Why Should Banks Embrace Blockchain Technology?

Why Should Banks Embrace Blockchain Technology?

“The question is not whether network business models supported by blockchain technology will disrupt these organizations, but when.”

Internet has touched 4.021 billion users in 2018. The benefits of digitization engulf a little less than half of the global population now. In a fast-paced digitized world, it is impossible for the financial world to remain unaffected. Tech savvy customers no longer wish their banks to have a lavish building with multiple counters; they prefer convenience over anything else. This is one of the major causes of disruption in the financial as well the logistics market. The survival of a financial institution now depends upon how well they adapt to the dynamically evolving needs of their customers.

Blockchain technology lies in the core of this digital disruption. Blockchain, a distributor ledger based technology which aims at providing streamlined, transparent and quick financial solutions, will be revolutionizing the way banks function in the upcoming decade. Authors from the Harvard Business Review believe that blockchain will do the same to the financial system what the internet did to media. Like the internet, blockchain technology is designed to be a decentralized system of transactions. For a technology which was developed at least three decades ago, the banking sector has been slow in adopting it. This is primarily because the financial markets throughout the world overlooked the impact of digitization on the way their customers transact. It’s a matter of time when people will be using this technology to make a majority of their transactions due to the high utility and convenience that it offers. Let’s look at the reasons why banks should embrace the blockchain technology.

Combating Fraud and Money Laundering

Blockchain technology could give a solution to the increasingly stringent Anti-Money Laundering (AML) laws and Enterprise Fraud Management (EFM) requirements emerging for the financial services industry.

According to a report published by Forrester Research, blockchain technology is ideal for keeping the identification of its customers private since it is highly secure and immutable.

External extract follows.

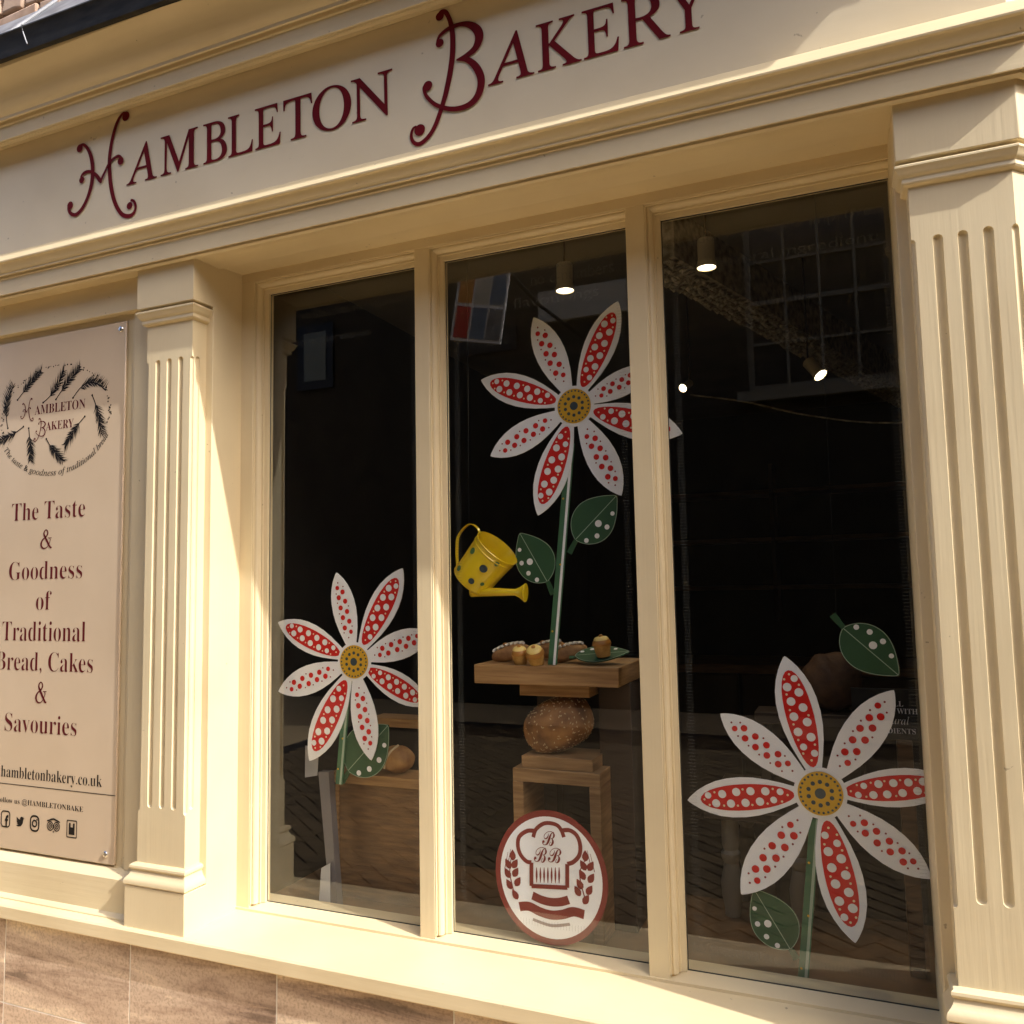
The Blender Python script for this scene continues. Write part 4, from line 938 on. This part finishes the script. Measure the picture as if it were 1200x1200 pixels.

Last year, the cost of retail fraud amounted to INR 18,170 crores. On top of that, the cost of identifying and countering money laundering is rising , and  so is the penalties imposed on the firms that are non-complaint to such requirements. Blockchain technology offers an immutable and easily auditable electronic record hence guaranteeing that the transaction records bear the identifiers of previous transactions. This allows the authorized investigators to track down the transactions which happened in the past quickly. Implementation of the blockchain technology could also challenge the monopoly of the credit rating agencies, which are the only institutions that can verify the identity of the customers.

Granting Loans Made Easy

Presently, banks use inefficient and outdated techniques to share information linked with a customer for offering them loans. Blockchain grants a more streamlined and faster approach of identifying the credentials of the customers that could help the banks in granting (or rejecting) loans immediately.

Improving the KYC System

The logistics costs of managing the KYC system is known to all. Reuters suggests that major financial institutions spend up to 500 USD on KYC compliance. This adds up to the anti-laundering costs that we discussed above. Rather than centrally storing the customer information on a device, cloud or the government/bank’s repositories, blockchain decentralizes the entire system for providing the information across the chain.

If the financial institutions adopt the blockchain technology, whenever a bank wants to acquire your identity data, you’ll be required to provide your consent by giving your private key to the institution which needs your data. This way, even if your identification data was managed and stored by another party, you have control over its distribution. It could keep you safe from frauds and identity theft.

Beneficial for Trade Finance

The domain of trade finance requires a massive volume of paperwork. A large volume of paperwork impedes the processing and incurs high costs to the companies involved in trade. Financiers and technology experts maintain that blockchain technology is an apparent solution to this problem. The ever-increasing data fed into the finance industry can be handled only through a highly competent technology that makes the transactions faster and more efficient, which is made possible by the blockchain technology.

When Do Global Financial Companies Think Blockchain Will be Commercially Adopted?

Reports by Finacle, a banking product developed by Infosys, suggest that most of the financial services leaders believe that blockchain will be commercially adopted by banks by 2020. Let’s take a look at this graph to understand this.

Ways in Which Blockchain Could Help the Banks

The major ways in which blockchain technology could help the banking system are:

  • Process automation
  • Digitization of the banking system
  • Decentralization of banking information
  • Intra-bank settlements
  • Internal transaction messaging
  • Product data structure
  • Reconciliation & Synchronization
  • Safer data storing
  • Auditing

The major ways in which blockchain network could be used in managing customer data for banks are:

  • Reduction in paperwork
  • Simplified operations and settlement
  • Faster transaction handling
  • More efficient customer data management
  • Reduction in fraud
  • Generation of Smart Contracts

To Sum Up

Technology has upended sectors before; to avoid such a situation, the global financial system has to adapt to the influx of high-end technology. Blockchain is the solution to the indivisibilities and impediments faced by modern financial institutions. Hence, it is beneficial for banks to embrace it.